● **Data entries**:
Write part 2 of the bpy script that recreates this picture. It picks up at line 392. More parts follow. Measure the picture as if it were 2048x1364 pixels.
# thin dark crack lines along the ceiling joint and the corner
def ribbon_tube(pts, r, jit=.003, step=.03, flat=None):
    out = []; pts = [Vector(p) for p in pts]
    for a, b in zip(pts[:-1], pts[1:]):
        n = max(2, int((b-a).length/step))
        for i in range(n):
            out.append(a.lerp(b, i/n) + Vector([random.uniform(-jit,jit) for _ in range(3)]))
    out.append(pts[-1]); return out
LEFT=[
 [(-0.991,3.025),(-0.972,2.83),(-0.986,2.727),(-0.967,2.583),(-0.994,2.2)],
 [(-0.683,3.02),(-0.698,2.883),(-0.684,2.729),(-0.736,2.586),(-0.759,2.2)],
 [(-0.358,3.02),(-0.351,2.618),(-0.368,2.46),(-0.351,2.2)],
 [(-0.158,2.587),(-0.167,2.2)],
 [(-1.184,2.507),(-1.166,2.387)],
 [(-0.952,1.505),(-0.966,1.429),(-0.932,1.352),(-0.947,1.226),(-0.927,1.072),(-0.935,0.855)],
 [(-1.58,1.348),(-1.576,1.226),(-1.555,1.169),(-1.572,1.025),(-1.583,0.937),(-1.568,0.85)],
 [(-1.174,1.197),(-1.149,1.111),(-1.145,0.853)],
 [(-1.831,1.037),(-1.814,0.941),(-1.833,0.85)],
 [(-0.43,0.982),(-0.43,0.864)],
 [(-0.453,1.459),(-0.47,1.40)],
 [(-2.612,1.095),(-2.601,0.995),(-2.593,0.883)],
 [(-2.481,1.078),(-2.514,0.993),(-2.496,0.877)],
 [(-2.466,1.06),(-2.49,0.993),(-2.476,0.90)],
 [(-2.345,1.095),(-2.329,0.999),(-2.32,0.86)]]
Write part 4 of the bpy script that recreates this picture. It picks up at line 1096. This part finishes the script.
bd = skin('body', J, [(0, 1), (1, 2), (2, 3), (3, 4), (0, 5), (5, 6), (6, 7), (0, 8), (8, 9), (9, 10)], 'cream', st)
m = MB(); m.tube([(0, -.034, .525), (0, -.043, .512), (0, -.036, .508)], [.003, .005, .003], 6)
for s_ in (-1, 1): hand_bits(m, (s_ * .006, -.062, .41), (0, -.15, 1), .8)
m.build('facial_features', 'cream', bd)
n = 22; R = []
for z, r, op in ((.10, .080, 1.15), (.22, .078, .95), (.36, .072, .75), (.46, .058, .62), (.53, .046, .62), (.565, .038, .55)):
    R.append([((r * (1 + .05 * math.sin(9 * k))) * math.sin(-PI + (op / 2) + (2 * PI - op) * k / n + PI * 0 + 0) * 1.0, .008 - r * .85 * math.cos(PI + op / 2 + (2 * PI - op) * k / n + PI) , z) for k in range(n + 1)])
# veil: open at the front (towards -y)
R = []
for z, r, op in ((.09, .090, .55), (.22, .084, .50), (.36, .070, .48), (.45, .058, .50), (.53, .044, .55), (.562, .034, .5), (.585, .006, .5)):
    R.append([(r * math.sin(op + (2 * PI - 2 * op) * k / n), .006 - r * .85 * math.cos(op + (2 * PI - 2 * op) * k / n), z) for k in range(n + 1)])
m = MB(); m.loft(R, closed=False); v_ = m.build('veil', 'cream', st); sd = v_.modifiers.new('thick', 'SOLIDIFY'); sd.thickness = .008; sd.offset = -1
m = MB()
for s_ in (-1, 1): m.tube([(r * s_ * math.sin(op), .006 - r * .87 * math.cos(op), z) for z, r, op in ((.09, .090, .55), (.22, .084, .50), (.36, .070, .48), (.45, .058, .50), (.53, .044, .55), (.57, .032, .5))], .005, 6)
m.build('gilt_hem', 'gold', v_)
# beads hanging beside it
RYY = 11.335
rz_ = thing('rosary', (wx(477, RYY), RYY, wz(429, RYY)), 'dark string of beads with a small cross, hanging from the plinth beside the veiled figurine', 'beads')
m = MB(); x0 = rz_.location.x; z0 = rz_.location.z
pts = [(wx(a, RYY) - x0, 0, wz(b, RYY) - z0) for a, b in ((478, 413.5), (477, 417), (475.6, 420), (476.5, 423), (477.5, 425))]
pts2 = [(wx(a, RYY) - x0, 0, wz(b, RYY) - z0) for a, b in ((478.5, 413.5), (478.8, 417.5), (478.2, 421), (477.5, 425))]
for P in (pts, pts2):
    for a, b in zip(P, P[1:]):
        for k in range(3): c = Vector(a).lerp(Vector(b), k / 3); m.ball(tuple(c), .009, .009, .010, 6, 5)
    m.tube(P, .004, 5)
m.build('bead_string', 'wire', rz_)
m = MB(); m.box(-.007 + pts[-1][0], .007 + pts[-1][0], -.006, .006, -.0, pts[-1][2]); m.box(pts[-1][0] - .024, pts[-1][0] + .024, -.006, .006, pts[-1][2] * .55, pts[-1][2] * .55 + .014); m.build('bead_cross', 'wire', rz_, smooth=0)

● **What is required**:
Reproduce each record exactly, leaving nothing out.

● **Correct answer**:
Write part 2 of the bpy script that recreates this picture. It picks up at line 392. More parts follow. Measure the picture as if it were 2048x1364 pixels.
# thin dark crack lines along the ceiling joint and the corner
def ribbon_tube(pts, r, jit=.003, step=.03, flat=None):
    out = []; pts = [Vector(p) for p in pts]
    for a, b in zip(pts[:-1], pts[1:]):
        n = max(2, int((b-a).length/step))
        for i in range(n):
            out.append(a.lerp(b, i/n) + Vector([random.uniform(-jit,jit) for _ in range(3)]))
    out.append(pts[-1]); return out
LEFT=[
 [(-0.991,3.025),(-0.972,2.83),(-0.986,2.727),(-0.967,2.583),(-0.994,2.2)],
 [(-0.683,3.02),(-0.698,2.883),(-0.684,2.729),(-0.736,2.586),(-0.759,2.2)],
 [(-0.358,3.02),(-0.351,2.618),(-0.368,2.46),(-0.351,2.2)],
 [(-0.158,2.587),(-0.167,2.2)],
 [(-1.184,2.507),(-1.166,2.387)],
 [(-0.952,1.505),(-0.966,1.429),(-0.932,1.352),(-0.947,1.226),(-0.927,1.072),(-0.935,0.855)],
 [(-1.58,1.348),(-1.576,1.226),(-1.555,1.169),(-1.572,1.025),(-1.583,0.937),(-1.568,0.85)],
 [(-1.174,1.197),(-1.149,1.111),(-1.145,0.853)],
 [(-1.831,1.037),(-1.814,0.941),(-1.833,0.85)],
 [(-0.43,0.982),(-0.43,0.864)],
 [(-0.453,1.459),(-0.47,1.40)],
 [(-2.612,1.095),(-2.601,0.995),(-2.593,0.883)],
 [(-2.481,1.078),(-2.514,0.993),(-2.496,0.877)],
 [(-2.466,1.06),(-2.49,0.993),(-2.476,0.90)],
 [(-2.345,1.095),(-2.329,0.999),(-2.32,0.86)]]
Write part 4 of the bpy script that recreates this picture. It picks up at line 1096. This part finishes the script.
bd = skin('body', J, [(0, 1), (1, 2), (2, 3), (3, 4), (0, 5), (5, 6), (6, 7), (0, 8), (8, 9), (9, 10)], 'cream', st)
m = MB(); m.tube([(0, -.034, .525), (0, -.043, .512), (0, -.036, .508)], [.003, .005, .003], 6)
for s_ in (-1, 1): hand_bits(m, (s_ * .006, -.062, .41), (0, -.15, 1), .8)
m.build('facial_features', 'cream', bd)
n = 22; R = []
for z, r, op in ((.10, .080, 1.15), (.22, .078, .95), (.36, .072, .75), (.46, .058, .62), (.53, .046, .62), (.565, .038, .55)):
    R.append([((r * (1 + .05 * math.sin(9 * k))) * math.sin(-PI + (op / 2) + (2 * PI - op) * k / n + PI * 0 + 0) * 1.0, .008 - r * .85 * math.cos(PI + op / 2 + (2 * PI - op) * k / n + PI) , z) for k in range(n + 1)])
# veil: open at the front (towards -y)
R = []
for z, r, op in ((.09, .090, .55), (.22, .084, .50), (.36, .070, .48), (.45, .058, .50), (.53, .044, .55), (.562, .034, .5), (.585, .006, .5)):
    R.append([(r * math.sin(op + (2 * PI - 2 * op) * k / n), .006 - r * .85 * math.cos(op + (2 * PI - 2 * op) * k / n), z) for k in range(n + 1)])
m = MB(); m.loft(R, closed=False); v_ = m.build('veil', 'cream', st); sd = v_.modifiers.new('thick', 'SOLIDIFY'); sd.thickness = .008; sd.offset = -1
m = MB()
for s_ in (-1, 1): m.tube([(r * s_ * math.sin(op), .006 - r * .87 * math.cos(op), z) for z, r, op in ((.09, .090, .55), (.22, .084, .50), (.36, .070, .48), (.45, .058, .50), (.53, .044, .55), (.57, .032, .5))], .005, 6)
m.build('gilt_hem', 'gold', v_)
# beads hanging beside it
RYY = 11.335
rz_ = thing('rosary', (wx(477, RYY), RYY, wz(429, RYY)), 'dark string of beads with a small cross, hanging from the plinth beside the veiled figurine', 'beads')
m = MB(); x0 = rz_.location.x; z0 = rz_.location.z
pts = [(wx(a, RYY) - x0, 0, wz(b, RYY) - z0) for a, b in ((478, 413.5), (477, 417), (475.6, 420), (476.5, 423), (477.5, 425))]
pts2 = [(wx(a, RYY) - x0, 0, wz(b, RYY) - z0) for a, b in ((478.5, 413.5), (478.8, 417.5), (478.2, 421), (477.5, 425))]
for P in (pts, pts2):
    for a, b in zip(P, P[1:]):
        for k in range(3): c = Vector(a).lerp(Vector(b), k / 3); m.ball(tuple(c), .009, .009, .010, 6, 5)
    m.tube(P, .004, 5)
m.build('bead_string', 'wire', rz_)
m = MB(); m.box(-.007 + pts[-1][0], .007 + pts[-1][0], -.006, .006, -.0, pts[-1][2]); m.box(pts[-1][0] - .024, pts[-1][0] + .024, -.006, .006, pts[-1][2] * .55, pts[-1][2] * .55 + .014); m.build('bead_cross', 'wire', rz_, smooth=0)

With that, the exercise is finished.